Así, pues, "Jonás se levantó y fue a Nínive conforme a la palabra de Yahveh.
Nínive era una ciudad grandísima, de un recorrido de tres días" (3,3). "Se
levantó y fue" es la misma expresión usada a propósito de Abraham en el
momento en que se pone en camino para obedecer a Dios, ofreciéndole su hijo.
Las dos acciones son significativas: alzarse y ponerse en camino para
cumplir la misión encomendada por Dios. Abraham "se mantuvo firme contra el
entrañable amor a su hijo" (Sb 10,5). También Jonás se levantó y fue a
Nínive, "conforme a la palabra de Yahveh". El rebelde se ha hecho obediente.
Nínive era una ciudad grande ante Dios, de unas dimensiones fabulosas.
"Era", dice el Midrahs, pues aunque la ciudad sobrevivió hasta mucho
después, cuando fue conquistada por los Medos, su nombre no era más que una
evocación para el recuerdo de todos los tiempos, como símbolo permanente de
la eficacia de la conversión. Su perímetro era el que se recorre en tres
días de camino. Comparada con otras ciudades, con la misma Jerusalén, de
proporciones modestas, Nínive adquiere unas proporciones legendarias.
Nínive, en realidad, es una ciudad simbólica. Es la ciudad del gran pecado
(1,1). Es la gran ciudad, símbolo del mundo pagano (Gn 10,12; Jdt 1,1).
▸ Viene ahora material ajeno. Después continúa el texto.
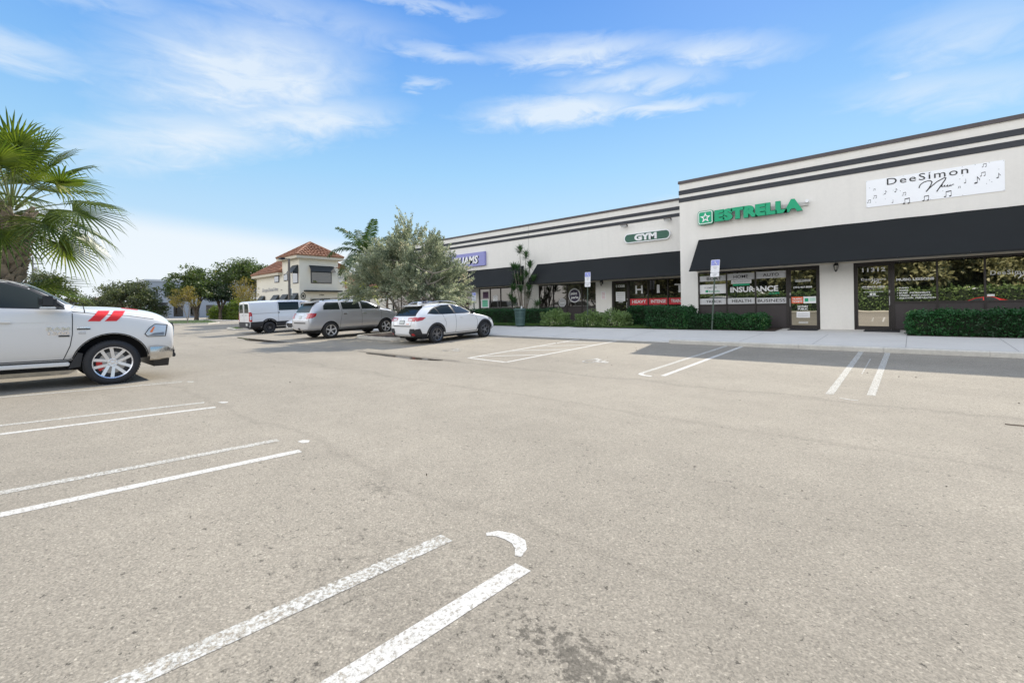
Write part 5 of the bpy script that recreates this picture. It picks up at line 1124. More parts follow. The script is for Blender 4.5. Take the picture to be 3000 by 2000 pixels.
# ---------------- the white van
def van():
    root = empty('delivery_van'); tag(root, 'white van with dark grey lower body and a long dark side window', 'van')
    S = [(0.0, .38, .90, .95, 1.03, .92, 1.93, .78, 1.98), (.02, .36, .93, .975, 1.05, .95, 1.95, .80, 2.0), (.10, .35, .945, .995, 1.07, .965, 1.97, .81, 2.02), (.5, .34, .95, 1.0, 1.08, .97, 1.98, .81, 2.04), (1.5, .34, .95, 1.0, 1.10, .97, 2.0, .81, 2.07), (2.8, .34, .95, 1.0, 1.10, .97, 2.0, .81, 2.07), (3.7, .34, .95, 1.0, 1.10, .97, 1.96, .80, 2.03),
         (4.2, .34, .95, 1.0, 1.10, .96, 1.74, .78, 1.80), (4.75, .34, .95, 1.0, 1.08, .95, 1.36, .78, 1.42), (5.0, .34, .94, .99, 1.05, .93, 1.20, .76, 1.26), (5.3, .36, .90, .95, .95, .88, 1.06, .70, 1.11), (5.5, .42, .82, .88, .82, .78, .88, .60, .94), (5.56, .5, .76, .82, .74, .72, .78, .55, .84)]
    body, bvh = car_body('body', S, M_pvan, root, [(1.12, .40), (4.55, .40)], .43, 1.0)
    patch(bvh, [(1.72, 1.40), (2.98, 1.40), (2.98, 1.92), (1.72, 1.92)], 'x', 'side_window', G_car, root, .006, sides=True); patch(bvh, [(3.12, 1.36), (4.34, 1.32), (3.95, 1.66), (3.70, 1.88), (3.12, 1.90)], 'x', 'side_window', G_car, root, .006, sides=True)
    for s in '+-':
        k = 1 if s == '+' else -1
        patch(bvh, [(k*.10, 1.30), (k*.78, 1.30), (k*.74, 1.84), (k*.14, 1.84)], '-y', 'rear_window', G_car, root, .006)
        patch(bvh, [(k*.84, .78), (k*.94, .78), (k*.93, 1.34), (k*.84, 1.34)], '-y', 'tail_light', M_lred, root, .014); patch(bvh, [(.02, .76), (.13, .76), (.15, 1.26), (.11, 1.35), (.02, 1.36)], s+'x', 'tail_light', M_lred, root, .014, .05)
        patch(bvh, [(.03, .88), (.115, .88), (.125, 1.10), (.03, 1.10)], s+'x', 'lamp_lens', M_lclear, root, .018, .05)
        P = arc(1.12, .40, .43, 6, 174, 22); Q = arc(1.12, .40, .53, 4, 176, 22)[::-1]; patch(bvh, P+Q, s+'x', 'arch_cladding', M_clad, root, .014, .05)
        patch(bvh, [(.01, .36), (.62, .36), (.60, .55), (.66, .66), (.75, .76), (.01, .74)], s+'x', 'bumper_cladding', M_clad, root, .012); patch(bvh, [(1.64, .44), (4.05, .44), (4.05, .72), (1.54, .72)], s+'x', 'sill_cladding', M_clad, root, .012, .1)
        patch(bvh, [(k*.52, .72), (k*.82, .82), (k*.80, .94), (k*.55, .92)], '+y', 'headlight', M_lclear, root, .012)
    patch(bvh, [(-.92, .38), (.92, .38), (.92, .74), (-.92, .74)], '-y', 'bumper_cladding', M_clad, root, .02, .1); box_part('rear_step', (0, -.05, .42), (1.7, .14, .06), M_plas, root, .015)
    patch(bvh, [(-.78, 1.34), (.78, 1.34), (.68, 1.92), (-.68, 1.92)], '+y', 'windscreen', G_car, root, .006); patch(bvh, [(-.45, .5), (.45, .5), (.5, .76), (-.5, .76)], '+y', 'grille', M_plas, root, .012)
    patch(bvh, [(.34, .52), (.62, .52), (.62, .66), (.34, .66)], '-y', 'number_plate', M_plate, root, .028, .05); ribbon(bvh, [(0, .74), (0, 1.95)], .012, '-y', 'door_seam', M_seam, root); ribbon(bvh, [(-.28, 1.16), (-.16, 1.16)], .04, '-y', 'badge', M_plas, root, .01); ribbon(bvh, [(.30, 1.16), (.42, 1.16)], .04, '-y', 'badge', M_plas, root, .01)
    ribbons(bvh, [(.16, 1.24), (1.70, 1.27)], .035, 'slide_rail', M_greyl, root, thick=.004); ribbons(bvh, [(1.67, 1.94), (1.67, .74)], .010, 'door_seam', M_seam, root); ribbons(bvh, [(3.05, 1.94), (3.05, .74)], .010, 'door_seam', M_seam, root)
    box_part('door_catch', (1.0, 1.69, 1.27), (.03, .10, .05), M_plas, root, .01); mirror(root, .95, 4.15, 1.45, M_plas, (.22, .14, .26)); MB().box(-.82, .82, .5, 5.0, .26, .46).build('underbody', M_well, root)
    w_ = make_wheel(.355, .235, .215, 'steel', M_barrel); put_wheels(root, w_, [(1.12, .355), (4.55, .355)], .87)
    pose(root, -31.0, 9.93, 1.12, 4.55, 0, 0); return root
van()

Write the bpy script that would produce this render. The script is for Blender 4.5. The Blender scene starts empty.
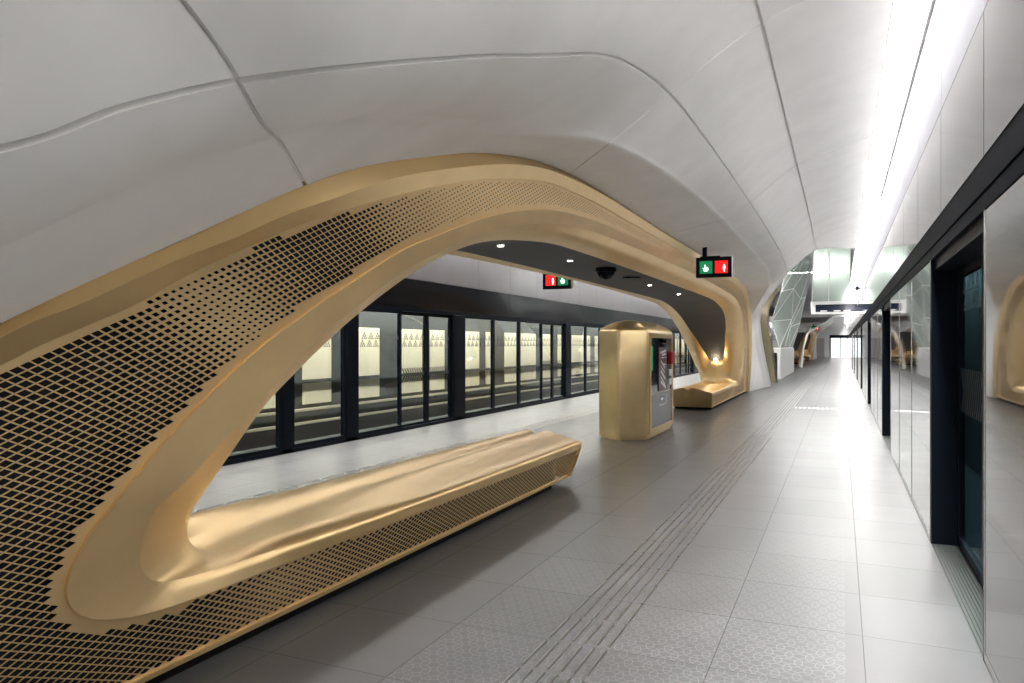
import bpy, math, random
import numpy as np
random.seed(4)
rng = np.random.default_rng(4)
scene = bpy.context.scene
COL = scene.collection

# ------------------------------------------------------------------ materials
def new_mat(name):
    m = bpy.data.materials.new(name); m.use_nodes = True
    return m, m.node_tree, m.node_tree.nodes['Principled BSDF']

def mat(name, col, rough=.5, metal=0., spec=.5, var=0., scale=6., bump=0., aniso=0., stretch=None):
    m, nt, p = new_mat(name)
    p.inputs['Base Color'].default_value = (*col, 1)
    p.inputs['Roughness'].default_value = rough
    p.inputs['Metallic'].default_value = metal
    p.inputs['Specular IOR Level'].default_value = spec
    if var or bump:
        tc = nt.nodes.new('ShaderNodeTexCoord')
        mp = nt.nodes.new('ShaderNodeMapping'); nt.links.new(tc.outputs['Object'], mp.inputs[0])
        if stretch: mp.inputs['Scale'].default_value = stretch
        no = nt.nodes.new('ShaderNodeTexNoise'); no.inputs['Scale'].default_value = scale
        no.inputs['Detail'].default_value = 5
        nt.links.new(mp.outputs[0], no.inputs['Vector'])
        if var:
            mr = nt.nodes.new('ShaderNodeMapRange')
            mr.inputs[1].default_value = .25; mr.inputs[2].default_value = .75
            mr.inputs[3].default_value = 1 - var; mr.inputs[4].default_value = 1 + var
            nt.links.new(no.outputs[0], mr.inputs[0])
            hs = nt.nodes.new('ShaderNodeHueSaturation'); hs.inputs['Color'].default_value = (*col, 1)
            nt.links.new(mr.outputs[0], hs.inputs['Value'])
            nt.links.new(hs.outputs[0], p.inputs['Base Color'])
            mr2 = nt.nodes.new('ShaderNodeMapRange')
            mr2.inputs[3].default_value = max(0, rough - var * .6); mr2.inputs[4].default_value = min(1, rough + var * .6)
            nt.links.new(no.outputs[0], mr2.inputs[0]); nt.links.new(mr2.outputs[0], p.inputs['Roughness'])
        if bump:
            b = nt.nodes.new('ShaderNodeBump'); b.inputs['Strength'].default_value = bump
            b.inputs['Distance'].default_value = .02
            nt.links.new(no.outputs[0], b.inputs['Height']); nt.links.new(b.outputs[0], p.inputs['Normal'])
    return m

def emit(name, col, strength):
    m, nt, p = new_mat(name)
    p.inputs['Base Color'].default_value = (*col, 1)
    p.inputs['Emission Color'].default_value = (*col, 1)
    p.inputs['Emission Strength'].default_value = strength
    return m

def glass(name, tint=(.8, .86, .84), ior=1.5, rough=0.):
    """thin clear pane: Fresnel mirror over a tinted see-through sheet"""
    m, nt, p = new_mat(name)
    nt.nodes.remove(p)
    out = nt.nodes['Material Output']
    tr = nt.nodes.new('ShaderNodeBsdfTransparent'); tr.inputs[0].default_value = (*tint, 1)
    gl = nt.nodes.new('ShaderNodeBsdfGlossy'); gl.inputs['Roughness'].default_value = rough
    fr = nt.nodes.new('ShaderNodeFresnel'); fr.inputs[0].default_value = ior
    mx = nt.nodes.new('ShaderNodeMixShader')
    ge = nt.nodes.new('ShaderNodeNewGeometry'); inv = nt.nodes.new('ShaderNodeMath'); inv.operation = 'SUBTRACT'; inv.inputs[0].default_value = 1
    nt.links.new(ge.outputs['Backfacing'], inv.inputs[1]); mu = nt.nodes.new('ShaderNodeMath'); mu.operation = 'MULTIPLY'
    nt.links.new(fr.outputs[0], mu.inputs[0]); nt.links.new(inv.outputs[0], mu.inputs[1])     # the far face of the sheet only lets light through
    nt.links.new(mu.outputs[0], mx.inputs[0]); nt.links.new(tr.outputs[0], mx.inputs[1]); nt.links.new(gl.outputs[0], mx.inputs[2])
    nt.links.new(mx.outputs[0], out.inputs[0])
    return m

M = {}
M['gold'] = mat('satin_gold', (.86, .635, .33), .40, .8, var=.05, scale=3)
M['gold_seat'] = mat('polished_gold', (.84, .61, .30), .325, .85, var=.05, scale=3)
M['gold_plate'] = mat('gold_sheet', (.88, .64, .33), .42, .7)
M['gold_body'] = mat('kiosk_gold', (.86, .66, .35), .32, .85, var=.06, scale=4)
M['dark'] = mat('dark_void', (.012, .012, .013), .8)
M['soffit'] = mat('grey_soffit', (.085, .083, .085), .65, 0, var=.06, scale=2)
M['white'] = mat('white_panel', (.92, .91, .885), .6, 0, spec=.25, var=.045, scale=2.2)
M['white_plain'] = mat('white_render', (.8, .8, .79), .5)
M['black'] = mat('black_frame', (.006, .009, .014), .35, spec=.06)
M['black_gloss'] = mat('black_gloss', (.004, .005, .008), .14, .0, spec=.16)
M['black_header'] = mat('black_header', (.006, .007, .010), .4, spec=.004)
M['steel'] = mat('brushed_steel', (.26, .26, .28), .65, 0., spec=.04, var=.04, scale=3, bump=.25, stretch=(1, .9, .25))
M['steel_polished'] = mat('polished_steel', (.33, .325, .32), .06, 1., var=.02, scale=1.1, bump=.10)
M['mirror'] = mat('mirror_glass', (.40, .40, .40), .03, 1., var=.0, scale=.9, bump=.05)
M['grey_panel'] = mat('grey_clad', (.26, .248, .256), .34, .6, var=.05, scale=2)
M['trim_steel'] = mat('steel_trim', (.6, .6, .6), .25, 1.)
M['hall_led'] = emit('hall_led', (1, .99, .97), 16)
M['tread'] = mat('threshold_metal', (.10, .105, .10), .4, .6)
M['cream'] = mat('cream_panel', (.9, .87, .70), .6)
M['tunnel'] = mat('tunnel_grey', (.085, .098, .105), .8)
M['tunnel_rail'] = mat('pale_rail', (.62, .60, .48), .5)
M['glass'] = glass('clear_glass', (.78, .79, .76), 1.55)
M['glass_dark'] = glass('door_glass', (.45, .56, .57), 1.5)
def frosted(name, col, tint, mixv):
    m = glass(name, tint, 1.6); nt = m.node_tree; out = nt.nodes['Material Output']; src = out.inputs[0].links[0].from_socket
    d = nt.nodes.new('ShaderNodeBsdfDiffuse'); d.inputs[0].default_value = (*col, 1)
    tl = nt.nodes.new('ShaderNodeBsdfTranslucent'); tl.inputs[0].default_value = (*col, 1)
    a = nt.nodes.new('ShaderNodeMixShader'); a.inputs[0].default_value = .5; nt.links.new(d.outputs[0], a.inputs[1]); nt.links.new(tl.outputs[0], a.inputs[2])
    b = nt.nodes.new('ShaderNodeMixShader'); b.inputs[0].default_value = mixv; nt.links.new(src, b.inputs[1]); nt.links.new(a.outputs[0], b.inputs[2])
    nt.links.new(b.outputs[0], out.inputs[0]); return m
M['glass_green'] = frosted('green_glass', (.76, .82, .78), (.80, .85, .81), .5)
M['frit'] = mat('black_frit', (.01, .01, .012), .5)
M['frit_pale'] = mat('pale_frit', (.016, .02, .02), .6)
M['led'] = emit('led_strip', (1, .985, .96), 3.)
M['led_cool'] = emit('led_cool', (.96, .98, 1), 8)
M['lamp'] = emit('lamp_disc', (1, .96, .88), 14)
M['warm'] = emit('warm_lamp', (1, .86, .6), 8)
M['track_fill'] = emit('track_fill', (1, .96, .88), 42)
M['track_fill_dim'] = emit('track_fill_dim', (.75, .95, 1), 16)
M['green'] = emit('green_sign', (.003, .15, .055), .45)
M['red'] = emit('red_sign', (.55, .006, .008), .5)
M['pict'] = emit('white_pictogram', (.95, .97, .93), .9)
M['red_paint'] = mat('red_paint', (.42, .012, .015), .35)
M['white_paint'] = mat('white_paint', (.85, .85, .83), .4)
M['tactile'] = mat('tactile_metal', (.42, .41, .40), .285, .92)
M['kiosk_glass'] = mat('kiosk_black_glass', (.012, .012, .016), .05, spec=.8)
M['kiosk_grey'] = mat('kiosk_grey_metal', (.19, .18, .195), .28, .6)
M['maroon'] = mat('maroon_board', (.075, .018, .016), .3)
M['stone'] = mat('streaked_cladding', (.42, .36, .25), .18, .7, var=.25, scale=1.6, stretch=(1, 1, .25))
M['screen'] = mat('bulkhead_glass', (.03, .04, .08), .08, spec=.8)
M['daylight'] = emit('far_hall_light', (.93, .97, 1), .42)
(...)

Nínive es la gran ciudad como Babel (Gn 11,1-9), como Gabaón (Jos 10,2), "la
Gran Ciudad, que simbólicamente se llama Sodoma o Egipto" (Ap 11,8), o la
"Gran Babilonia que beberá la copa del vino del furor de la cólera de Dios"
(Ap 16,19; 17; 18).
"Jonás comenzó a adentrarse en la ciudad, e hizo un día de camino
proclamando: ¡Dentro de cuarenta días Nínive será destruida!" (3,4). Jonás
sólo recorre un tercio de la ciudad de Nínive. No ha ido como turista, sino
como profeta. Lo mismo que a Jeremías la palabra le quema las entrañas:
"Pues cada vez que hablo es para clamar: ¡Atropello!, y para gritar:
¡Expolio! La palabra de Yahveh ha sido para mí oprobio y befa cotidiana. Yo
decía: No volveré a recordarlo, ni hablaré más en su Nombre. Pero había en
mi corazón algo así como fuego ardiente, prendido en mis huesos, y aunque yo
trabajada por ahogarlo, no podía" (Jr 20,8-9).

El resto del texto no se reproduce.